De fato este cinema se consagra por sua persistência e dedicação e por fazer de suas características narrativas um estilo único. Os filmes contam incessantemente uma história sobre um homem, uma mulher, uma paixão, alguns amores entrecruzados, mas sempre sobre o ponto de vista de um narrador neutro, um olhar um tanto desacreditado, mas preciso. Os filmes continuam em preto & branco, com poucas exceções, os planos continuam longos e as tomadas abertas, os atores melancólicos, continuam tendo um grande espaço para atuar. Garrel sob forte influência de Freud e Lacan, fala da incomunicabilidade que percebe entre homens e mulheres, e se sente capaz de expor estas pequenas fissuras, mesmo sabendo que seu olhar (masculino) fará uma quebra no “real” (aqui no sentido lacaniano) do olhar feminino.
Philippe Garrel não me parece um fetichista, não como todo cineasta potencialmente pode chegar a ser. É mais generoso, delicado, e observador nas suas escolhas. Suas personagens mulheres são de fato enigmas. Para Garrel, não interessa muito a realidade, o espontâneo, mas aquilo que inventa, aquilo que falseia sobre esse outro.

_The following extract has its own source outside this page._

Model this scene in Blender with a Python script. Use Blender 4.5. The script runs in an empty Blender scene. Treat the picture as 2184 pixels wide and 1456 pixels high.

Parece interessado em construir, destruir e reconstruir uma história quase universal sobre o amor. Sobre o encontro, a dor, o sofrer, mas sempre colado em uma narratividade fragmentada, que rompendo com certa naturalidade gera sempre e para sempre estranhamentos. Todos os casais de Garrel são sínteses de uma possível separação que nem sempre se dá, mas que revela o quanto o alicerce do amor está na ausência. Para Garrel o diretor é o maestro, este que mostra o caminho aos atores, como dizia Lacan, um “sujeito suposto saber”. E como faltam certezas nas histórias, ou na vida dos personagens, estas sobram nas mãos desse grande diretor.